======== Supplied data ========
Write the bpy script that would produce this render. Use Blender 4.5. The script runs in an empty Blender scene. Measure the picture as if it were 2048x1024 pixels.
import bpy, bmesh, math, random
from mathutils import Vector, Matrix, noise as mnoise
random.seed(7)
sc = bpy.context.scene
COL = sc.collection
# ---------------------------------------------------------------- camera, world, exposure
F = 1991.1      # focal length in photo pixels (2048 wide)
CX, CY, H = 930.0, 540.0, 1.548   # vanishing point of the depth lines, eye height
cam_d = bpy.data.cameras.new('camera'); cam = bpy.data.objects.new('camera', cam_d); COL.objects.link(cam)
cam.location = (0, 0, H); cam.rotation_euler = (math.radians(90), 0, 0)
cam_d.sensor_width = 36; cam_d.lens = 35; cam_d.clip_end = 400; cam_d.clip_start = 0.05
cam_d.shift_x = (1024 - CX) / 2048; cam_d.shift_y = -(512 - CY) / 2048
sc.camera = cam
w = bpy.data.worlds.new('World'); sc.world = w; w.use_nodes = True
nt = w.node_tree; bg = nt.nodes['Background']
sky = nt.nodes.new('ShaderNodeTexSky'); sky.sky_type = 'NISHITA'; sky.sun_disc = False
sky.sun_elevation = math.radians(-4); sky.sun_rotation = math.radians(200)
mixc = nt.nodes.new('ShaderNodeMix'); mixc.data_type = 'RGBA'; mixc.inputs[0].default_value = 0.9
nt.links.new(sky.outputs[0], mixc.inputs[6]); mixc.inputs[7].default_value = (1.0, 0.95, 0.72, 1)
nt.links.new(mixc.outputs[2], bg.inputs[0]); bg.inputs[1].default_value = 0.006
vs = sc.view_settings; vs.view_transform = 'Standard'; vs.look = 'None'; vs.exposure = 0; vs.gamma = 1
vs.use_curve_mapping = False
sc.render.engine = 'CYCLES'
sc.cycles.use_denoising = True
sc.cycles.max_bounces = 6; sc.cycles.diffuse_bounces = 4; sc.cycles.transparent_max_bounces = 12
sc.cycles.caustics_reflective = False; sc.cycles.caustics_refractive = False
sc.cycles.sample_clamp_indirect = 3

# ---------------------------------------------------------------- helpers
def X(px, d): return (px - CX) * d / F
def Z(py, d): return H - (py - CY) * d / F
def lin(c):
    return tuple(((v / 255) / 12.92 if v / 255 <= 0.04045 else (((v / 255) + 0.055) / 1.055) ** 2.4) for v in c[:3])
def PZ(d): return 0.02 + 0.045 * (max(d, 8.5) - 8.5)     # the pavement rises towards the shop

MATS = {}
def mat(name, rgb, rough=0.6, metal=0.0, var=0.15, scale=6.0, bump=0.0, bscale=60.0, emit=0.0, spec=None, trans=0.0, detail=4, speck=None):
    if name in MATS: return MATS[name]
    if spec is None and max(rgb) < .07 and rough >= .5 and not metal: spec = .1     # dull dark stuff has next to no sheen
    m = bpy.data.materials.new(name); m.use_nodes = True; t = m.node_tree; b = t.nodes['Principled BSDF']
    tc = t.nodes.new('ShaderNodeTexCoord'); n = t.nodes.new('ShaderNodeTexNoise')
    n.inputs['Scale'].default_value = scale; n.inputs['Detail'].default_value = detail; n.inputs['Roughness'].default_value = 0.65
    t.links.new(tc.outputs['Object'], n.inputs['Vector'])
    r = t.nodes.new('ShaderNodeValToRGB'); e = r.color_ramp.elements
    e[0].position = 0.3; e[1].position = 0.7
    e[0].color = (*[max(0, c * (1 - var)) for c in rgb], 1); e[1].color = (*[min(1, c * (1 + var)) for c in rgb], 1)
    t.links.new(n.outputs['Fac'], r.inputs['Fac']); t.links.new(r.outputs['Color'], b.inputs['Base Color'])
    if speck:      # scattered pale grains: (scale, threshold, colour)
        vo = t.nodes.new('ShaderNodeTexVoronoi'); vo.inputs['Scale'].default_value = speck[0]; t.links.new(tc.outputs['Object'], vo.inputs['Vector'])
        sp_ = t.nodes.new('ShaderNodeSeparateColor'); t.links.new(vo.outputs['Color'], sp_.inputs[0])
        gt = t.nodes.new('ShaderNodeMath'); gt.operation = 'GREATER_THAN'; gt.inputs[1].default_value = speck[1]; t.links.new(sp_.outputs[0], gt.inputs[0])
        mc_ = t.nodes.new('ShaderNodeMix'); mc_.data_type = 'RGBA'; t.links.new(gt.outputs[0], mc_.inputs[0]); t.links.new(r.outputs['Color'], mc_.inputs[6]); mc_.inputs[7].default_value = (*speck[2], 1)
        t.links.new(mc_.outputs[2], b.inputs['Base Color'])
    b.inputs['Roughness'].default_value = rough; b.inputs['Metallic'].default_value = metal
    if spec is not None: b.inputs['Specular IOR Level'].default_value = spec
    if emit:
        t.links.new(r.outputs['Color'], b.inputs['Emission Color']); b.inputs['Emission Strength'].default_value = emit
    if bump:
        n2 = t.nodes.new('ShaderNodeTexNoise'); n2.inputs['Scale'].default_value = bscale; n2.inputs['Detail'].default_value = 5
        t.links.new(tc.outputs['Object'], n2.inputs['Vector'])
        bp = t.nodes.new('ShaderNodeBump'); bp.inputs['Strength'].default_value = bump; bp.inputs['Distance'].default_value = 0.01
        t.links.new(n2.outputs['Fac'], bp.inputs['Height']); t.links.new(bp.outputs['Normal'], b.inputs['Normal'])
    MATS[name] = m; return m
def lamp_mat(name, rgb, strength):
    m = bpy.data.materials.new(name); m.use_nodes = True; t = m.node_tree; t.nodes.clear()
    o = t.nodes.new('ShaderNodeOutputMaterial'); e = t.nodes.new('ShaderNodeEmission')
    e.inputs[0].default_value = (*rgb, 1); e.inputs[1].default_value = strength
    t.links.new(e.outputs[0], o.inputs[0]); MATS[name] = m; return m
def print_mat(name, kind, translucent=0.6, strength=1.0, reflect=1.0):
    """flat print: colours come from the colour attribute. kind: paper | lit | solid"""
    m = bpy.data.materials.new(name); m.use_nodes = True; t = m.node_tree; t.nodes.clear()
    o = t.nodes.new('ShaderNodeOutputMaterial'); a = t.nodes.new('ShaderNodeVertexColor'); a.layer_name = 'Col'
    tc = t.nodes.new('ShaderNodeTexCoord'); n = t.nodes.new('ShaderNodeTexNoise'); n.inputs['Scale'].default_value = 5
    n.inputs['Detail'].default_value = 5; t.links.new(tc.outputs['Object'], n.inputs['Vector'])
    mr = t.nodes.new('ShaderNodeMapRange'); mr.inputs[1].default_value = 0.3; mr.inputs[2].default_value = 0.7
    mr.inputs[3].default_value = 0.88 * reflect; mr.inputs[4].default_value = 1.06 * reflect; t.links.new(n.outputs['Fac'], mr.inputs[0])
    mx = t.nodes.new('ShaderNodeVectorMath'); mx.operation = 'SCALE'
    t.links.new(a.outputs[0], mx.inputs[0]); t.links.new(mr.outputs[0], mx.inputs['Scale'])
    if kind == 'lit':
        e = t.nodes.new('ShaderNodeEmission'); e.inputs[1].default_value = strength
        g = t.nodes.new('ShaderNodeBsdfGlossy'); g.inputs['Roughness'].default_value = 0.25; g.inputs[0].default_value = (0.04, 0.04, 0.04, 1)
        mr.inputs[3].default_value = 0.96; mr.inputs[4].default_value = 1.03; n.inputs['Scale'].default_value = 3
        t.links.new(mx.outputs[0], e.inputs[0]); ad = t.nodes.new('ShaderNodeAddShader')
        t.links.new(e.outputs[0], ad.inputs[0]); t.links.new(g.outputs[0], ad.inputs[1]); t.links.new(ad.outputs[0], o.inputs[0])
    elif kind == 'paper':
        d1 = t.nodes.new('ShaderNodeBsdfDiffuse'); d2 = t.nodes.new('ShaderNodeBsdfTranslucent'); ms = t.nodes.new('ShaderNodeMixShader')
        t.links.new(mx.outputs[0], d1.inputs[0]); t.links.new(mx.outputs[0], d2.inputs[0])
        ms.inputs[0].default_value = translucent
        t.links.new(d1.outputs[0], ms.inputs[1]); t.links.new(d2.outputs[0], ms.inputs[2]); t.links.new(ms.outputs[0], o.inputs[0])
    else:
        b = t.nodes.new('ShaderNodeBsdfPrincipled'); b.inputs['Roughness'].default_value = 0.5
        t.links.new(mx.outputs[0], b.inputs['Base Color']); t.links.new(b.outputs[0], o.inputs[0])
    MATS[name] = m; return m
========
• [Directive]:
Check each line above for the word "scene", and copy the lines where it appears.

• [Reply to the exercise]:
Write the bpy script that would produce this render. Use Blender 4.5. The script runs in an empty Blender scene. Measure the picture as if it were 2048x1024 pixels.
sc = bpy.context.scene